Holy Saturday is liturgically a day of deepest mourning, a day which the Church spends at our Lord’s sepulcher, meditating on His Sacred Passion and Death. There is no Mass; the sacred altar is bare.
The Solemn Easter Vigil service, for which Pope Pius XII gave permission in 1951 and made obligatory in 1956, is intended to show liturgically how life and grace flow to us from the death of our Lord; the Light of the World is exhibited under the symbol of the Paschal Candle, dispelling the night of sin by the light of grace; the Exultet—the Easter Proclamation—is the song that heralds Easter, singing of the brightness of the holy night of Resurrection; the Lessons taken from the ancient prophecies tell of God’s wonderful dealings with His people under the Old Covenant, faint types of the glorious happenings that were to come to pass under the New; the waters for Baptism are blessed—those waters in which those who have been buried along with Christ, die to sin and with him rise and walk in newness of life; this grace he has won for us, and in Baptism bestowed on us; by renewal of our baptismal promises we publicly announce our purpose to show forth this newness in our daily lives; and finally the Church Triumphant is called on to intercede for us, and the Mass of the resurrection begins.

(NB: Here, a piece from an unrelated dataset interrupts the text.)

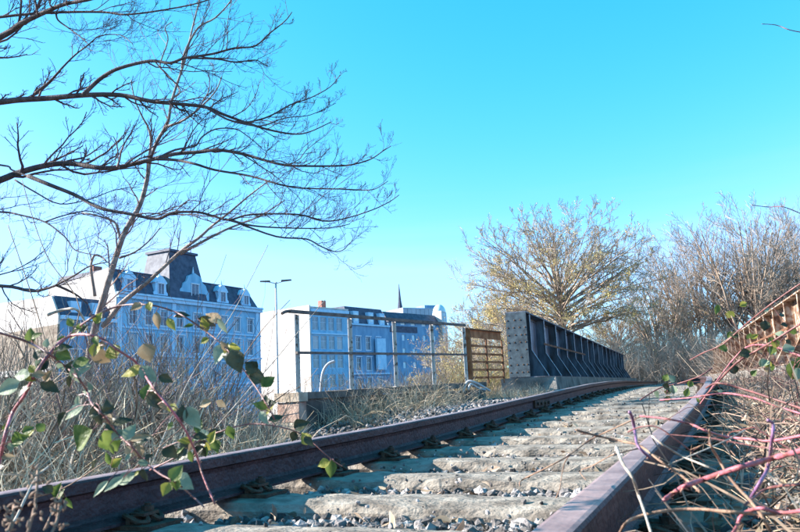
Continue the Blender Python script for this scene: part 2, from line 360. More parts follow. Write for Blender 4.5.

The hour for beginning this solemn service should be selected so that the Mass of the Resurrection may begin about midnight; but the Bishop of the Diocese may judge it better for special reasons to begin earlier; nevertheless, this earlier start should be later than twilight, and on no account before sunset.
Lessons from the Prophecies
These four lessons from the Old Testament prepare us for what is to come. The first is the story of Creation, and the prayer at the end reminds us how God, who created us at the beginning, has more wonderfully redeemed us. The second is the story of the Exodus from Egypt, followed by the singing of Moses’ canticle of triumph after crossing the Red Sea. The prayer tells us how these wonderful events are even more wonderfully repeated now by our deliverance from the slavery of sin through the Water of Baptism. The third is one of the great prophecies of Isaias. It tells how God is going to create a new, spiritual people—His Catholic Church, and is followed by Isaias’s song about God’s favourite vineyard, His Chosen People. The prayer reminds us that we are the vineyard, cared for by God’s own hands. In the last lesson, Moses, the leader of God’s people in the Old Testament, reminds them that they must now keep the Law He has given them: and this is repeated in the Canticle of Moses which follows. We, too, must keep the New law of Christ, a law no longer of fear but of joy (Rom 8:15).